SOMETIMES IT'S difficult to figure out why Jim Martin is still with Faith No More. He recently told Guitarist magazine: "I don't think the difference between the parts they wanted me to play on 'Angel Dust' and the parts I actually played was enough of a difference to affect our careers."
Without Jim, Faith No More would be half the band they currently are. Jim Martin is a foil for Patton as well as supplying the killer grunge which has always been at the root of the quintet's sound. Jim Martin is a top geezer. I tell the band that Jim thinks they don't know how to enjoy themselves.
"Fine," Puffy snipes, "but we're not alcoholics!" The others cheer.

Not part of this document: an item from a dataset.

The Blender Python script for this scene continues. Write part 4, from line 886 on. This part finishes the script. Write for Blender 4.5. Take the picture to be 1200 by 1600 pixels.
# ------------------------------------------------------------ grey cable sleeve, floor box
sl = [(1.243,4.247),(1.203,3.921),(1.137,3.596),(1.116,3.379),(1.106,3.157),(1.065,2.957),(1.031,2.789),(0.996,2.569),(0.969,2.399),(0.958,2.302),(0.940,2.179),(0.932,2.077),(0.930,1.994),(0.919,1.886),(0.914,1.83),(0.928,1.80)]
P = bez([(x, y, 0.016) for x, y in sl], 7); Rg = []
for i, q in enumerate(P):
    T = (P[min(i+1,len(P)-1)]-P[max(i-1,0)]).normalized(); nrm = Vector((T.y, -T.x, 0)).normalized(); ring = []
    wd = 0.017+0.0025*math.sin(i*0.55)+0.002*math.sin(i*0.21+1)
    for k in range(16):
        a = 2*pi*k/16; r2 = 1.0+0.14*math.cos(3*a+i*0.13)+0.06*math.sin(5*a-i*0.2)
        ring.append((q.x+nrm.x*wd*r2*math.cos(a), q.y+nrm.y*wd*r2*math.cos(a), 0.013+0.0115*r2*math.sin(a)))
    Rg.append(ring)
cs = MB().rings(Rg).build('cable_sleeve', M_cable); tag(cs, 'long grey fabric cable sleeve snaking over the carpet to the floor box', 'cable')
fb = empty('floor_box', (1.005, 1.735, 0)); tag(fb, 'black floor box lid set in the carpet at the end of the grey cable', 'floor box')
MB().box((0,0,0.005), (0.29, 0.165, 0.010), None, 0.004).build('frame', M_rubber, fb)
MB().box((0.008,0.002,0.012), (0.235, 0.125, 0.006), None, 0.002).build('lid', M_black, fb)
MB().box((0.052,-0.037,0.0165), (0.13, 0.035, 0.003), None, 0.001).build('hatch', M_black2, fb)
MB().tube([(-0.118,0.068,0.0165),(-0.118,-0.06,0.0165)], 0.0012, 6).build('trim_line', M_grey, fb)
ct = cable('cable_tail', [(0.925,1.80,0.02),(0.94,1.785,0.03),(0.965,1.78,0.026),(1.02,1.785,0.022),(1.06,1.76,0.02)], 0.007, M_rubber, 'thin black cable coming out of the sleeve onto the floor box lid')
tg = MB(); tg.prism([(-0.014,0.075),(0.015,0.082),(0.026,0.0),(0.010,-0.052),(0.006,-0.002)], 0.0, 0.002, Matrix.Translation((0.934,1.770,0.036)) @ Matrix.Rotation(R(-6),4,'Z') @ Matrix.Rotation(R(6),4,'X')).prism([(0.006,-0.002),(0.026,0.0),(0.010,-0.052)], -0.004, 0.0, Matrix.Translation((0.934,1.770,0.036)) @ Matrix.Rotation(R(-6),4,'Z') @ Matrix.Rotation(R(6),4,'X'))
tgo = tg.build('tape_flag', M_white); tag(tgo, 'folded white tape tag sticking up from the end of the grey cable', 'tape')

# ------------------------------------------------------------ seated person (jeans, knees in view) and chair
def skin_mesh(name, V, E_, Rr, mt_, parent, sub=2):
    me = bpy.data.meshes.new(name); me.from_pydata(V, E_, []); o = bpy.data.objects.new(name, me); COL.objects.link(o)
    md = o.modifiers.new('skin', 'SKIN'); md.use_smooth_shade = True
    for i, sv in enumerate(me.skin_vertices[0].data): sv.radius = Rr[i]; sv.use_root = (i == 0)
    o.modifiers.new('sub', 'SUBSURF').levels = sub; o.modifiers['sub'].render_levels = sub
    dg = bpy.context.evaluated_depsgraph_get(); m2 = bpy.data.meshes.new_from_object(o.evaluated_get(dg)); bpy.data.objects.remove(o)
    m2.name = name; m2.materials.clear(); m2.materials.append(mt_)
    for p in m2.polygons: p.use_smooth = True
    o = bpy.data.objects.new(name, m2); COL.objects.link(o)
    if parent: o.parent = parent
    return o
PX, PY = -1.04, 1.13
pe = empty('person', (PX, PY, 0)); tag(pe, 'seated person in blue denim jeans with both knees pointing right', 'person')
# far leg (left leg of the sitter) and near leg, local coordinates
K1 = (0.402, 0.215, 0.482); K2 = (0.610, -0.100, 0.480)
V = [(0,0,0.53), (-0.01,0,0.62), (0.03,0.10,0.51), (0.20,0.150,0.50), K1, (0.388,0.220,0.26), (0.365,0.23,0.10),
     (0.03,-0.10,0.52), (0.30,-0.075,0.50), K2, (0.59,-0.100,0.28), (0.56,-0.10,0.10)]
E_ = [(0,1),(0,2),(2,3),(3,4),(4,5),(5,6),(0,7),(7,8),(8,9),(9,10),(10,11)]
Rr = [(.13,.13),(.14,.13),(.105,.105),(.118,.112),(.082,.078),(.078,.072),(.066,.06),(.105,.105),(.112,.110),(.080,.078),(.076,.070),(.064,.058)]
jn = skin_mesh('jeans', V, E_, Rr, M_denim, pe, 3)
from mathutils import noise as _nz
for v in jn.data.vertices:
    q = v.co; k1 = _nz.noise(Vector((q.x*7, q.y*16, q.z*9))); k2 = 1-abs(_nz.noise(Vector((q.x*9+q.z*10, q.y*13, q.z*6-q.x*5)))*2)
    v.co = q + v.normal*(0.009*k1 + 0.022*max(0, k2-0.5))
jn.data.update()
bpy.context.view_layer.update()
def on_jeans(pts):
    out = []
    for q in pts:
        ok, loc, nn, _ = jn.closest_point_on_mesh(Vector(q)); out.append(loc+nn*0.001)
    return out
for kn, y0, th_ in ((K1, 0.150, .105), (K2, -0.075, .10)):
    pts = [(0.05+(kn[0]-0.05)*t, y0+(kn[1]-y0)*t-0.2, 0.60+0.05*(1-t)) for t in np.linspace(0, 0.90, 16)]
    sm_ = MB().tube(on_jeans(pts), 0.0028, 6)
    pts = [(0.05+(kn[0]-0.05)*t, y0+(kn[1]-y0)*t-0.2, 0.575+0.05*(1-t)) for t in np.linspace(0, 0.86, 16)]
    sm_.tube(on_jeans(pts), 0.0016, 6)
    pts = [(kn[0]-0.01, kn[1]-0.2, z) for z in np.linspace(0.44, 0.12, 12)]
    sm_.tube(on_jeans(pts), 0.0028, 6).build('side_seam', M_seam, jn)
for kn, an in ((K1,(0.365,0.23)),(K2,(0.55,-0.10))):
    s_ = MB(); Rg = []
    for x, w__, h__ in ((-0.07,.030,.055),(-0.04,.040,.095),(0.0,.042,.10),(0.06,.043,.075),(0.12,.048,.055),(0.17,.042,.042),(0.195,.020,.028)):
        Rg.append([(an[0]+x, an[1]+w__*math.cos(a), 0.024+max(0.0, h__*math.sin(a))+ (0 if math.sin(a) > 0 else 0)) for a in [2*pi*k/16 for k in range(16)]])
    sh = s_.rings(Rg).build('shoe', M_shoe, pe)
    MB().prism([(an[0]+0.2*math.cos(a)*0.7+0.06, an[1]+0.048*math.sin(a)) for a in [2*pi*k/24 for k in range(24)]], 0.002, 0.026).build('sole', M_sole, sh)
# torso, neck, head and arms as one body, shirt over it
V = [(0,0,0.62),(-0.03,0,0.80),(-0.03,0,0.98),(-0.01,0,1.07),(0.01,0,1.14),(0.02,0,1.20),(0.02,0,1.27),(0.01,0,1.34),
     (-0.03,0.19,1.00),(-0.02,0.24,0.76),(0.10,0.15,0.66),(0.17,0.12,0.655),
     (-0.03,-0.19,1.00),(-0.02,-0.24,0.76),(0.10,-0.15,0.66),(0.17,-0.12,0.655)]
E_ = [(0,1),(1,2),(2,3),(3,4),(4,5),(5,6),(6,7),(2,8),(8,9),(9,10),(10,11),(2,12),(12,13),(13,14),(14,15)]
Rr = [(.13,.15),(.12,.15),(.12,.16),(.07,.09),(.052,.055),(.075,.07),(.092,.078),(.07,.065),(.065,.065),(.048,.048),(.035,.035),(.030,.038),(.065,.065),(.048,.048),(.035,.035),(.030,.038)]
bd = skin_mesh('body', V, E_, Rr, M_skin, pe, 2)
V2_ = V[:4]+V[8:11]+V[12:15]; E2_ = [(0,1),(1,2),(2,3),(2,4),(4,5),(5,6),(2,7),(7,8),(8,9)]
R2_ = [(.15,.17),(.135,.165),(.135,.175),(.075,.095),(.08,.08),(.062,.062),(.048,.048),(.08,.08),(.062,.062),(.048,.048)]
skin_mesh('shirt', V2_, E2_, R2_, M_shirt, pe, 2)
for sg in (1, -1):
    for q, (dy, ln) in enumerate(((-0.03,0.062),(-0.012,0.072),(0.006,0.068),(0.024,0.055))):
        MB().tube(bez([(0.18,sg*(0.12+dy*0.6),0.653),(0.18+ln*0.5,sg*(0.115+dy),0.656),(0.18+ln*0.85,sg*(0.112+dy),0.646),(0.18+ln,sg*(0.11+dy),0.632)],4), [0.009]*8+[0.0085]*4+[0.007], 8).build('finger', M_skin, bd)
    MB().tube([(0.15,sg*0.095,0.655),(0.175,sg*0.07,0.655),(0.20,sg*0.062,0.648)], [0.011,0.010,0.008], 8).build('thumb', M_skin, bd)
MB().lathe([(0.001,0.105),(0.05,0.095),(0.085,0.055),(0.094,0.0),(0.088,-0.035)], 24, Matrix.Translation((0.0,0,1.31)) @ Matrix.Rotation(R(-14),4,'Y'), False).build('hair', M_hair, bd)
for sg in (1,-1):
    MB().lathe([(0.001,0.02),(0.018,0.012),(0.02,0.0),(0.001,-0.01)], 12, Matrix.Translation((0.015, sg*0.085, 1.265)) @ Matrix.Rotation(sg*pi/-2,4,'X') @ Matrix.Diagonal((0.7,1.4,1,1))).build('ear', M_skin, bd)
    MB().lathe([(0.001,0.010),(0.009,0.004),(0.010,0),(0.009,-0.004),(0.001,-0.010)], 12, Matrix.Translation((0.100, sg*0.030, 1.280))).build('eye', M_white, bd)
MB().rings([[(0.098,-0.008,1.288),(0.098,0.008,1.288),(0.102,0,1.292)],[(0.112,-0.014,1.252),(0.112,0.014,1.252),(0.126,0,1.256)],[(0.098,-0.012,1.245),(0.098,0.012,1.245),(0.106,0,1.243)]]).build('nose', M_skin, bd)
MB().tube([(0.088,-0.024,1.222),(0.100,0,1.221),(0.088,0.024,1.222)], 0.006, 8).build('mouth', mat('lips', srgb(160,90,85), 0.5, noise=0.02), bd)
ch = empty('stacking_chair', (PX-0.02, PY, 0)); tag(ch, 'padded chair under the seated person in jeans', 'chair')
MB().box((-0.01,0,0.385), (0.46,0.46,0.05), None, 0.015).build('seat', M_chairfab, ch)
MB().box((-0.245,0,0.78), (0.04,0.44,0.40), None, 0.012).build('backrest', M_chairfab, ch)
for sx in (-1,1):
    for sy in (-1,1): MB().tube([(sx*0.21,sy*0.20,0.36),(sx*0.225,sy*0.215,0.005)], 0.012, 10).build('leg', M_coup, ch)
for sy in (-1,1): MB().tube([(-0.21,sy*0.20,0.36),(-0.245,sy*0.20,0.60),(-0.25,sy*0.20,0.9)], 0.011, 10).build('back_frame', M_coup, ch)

Bill: "We're just from different backgrounds. When Jim first Joined the band, it was kind of an art statement."
Patton: "I think Jim should get a medal. Jim works really hard at being the official party animal for Faith No More! He does enough work for all of us. What a guy!"
SO THE tour is coming to a close. After each of the most recent concerts, GN'R's crew have been throwing parties for themselves. Last night in Houston they organised 20 strippers. Tonight in Dallas there are rumours of a strip-fest involving 50 girls! Jim tries to manipulate a vote to stay in Dallas. He is unanimously out-voted.
"I hope you will go in my place and be my official party delegates!" he grunts. We never did make it. The local reviews praise FNM's performance. The Dallas Fort Worth Star reported that 'there was no great outcry for an encore, which seemed to suit Faith No More just fine'. The same paper is less kind to GN'R. Adjectives like 'self-indulgent' are bandied about.
The final verdict? 'The Gunners' show has too many stadium rock touches. Faith No More don't care. Ahead of them are 1 ,000 miles of road before another brief appearance and more audience humiliation.
"Our job is just to be ourselves and not to suck corporate dick," says Patton. "But I'm looking forward to playing the smaller venues on our own tour after this. I just can't imagine this band becoming as big as Metallica. I don't think I'd enjoy it.
"This tour is not a real thing. The best thing about it is that at the end we can all just pack up and walk away. from it. The other bands on the bill have to live with it."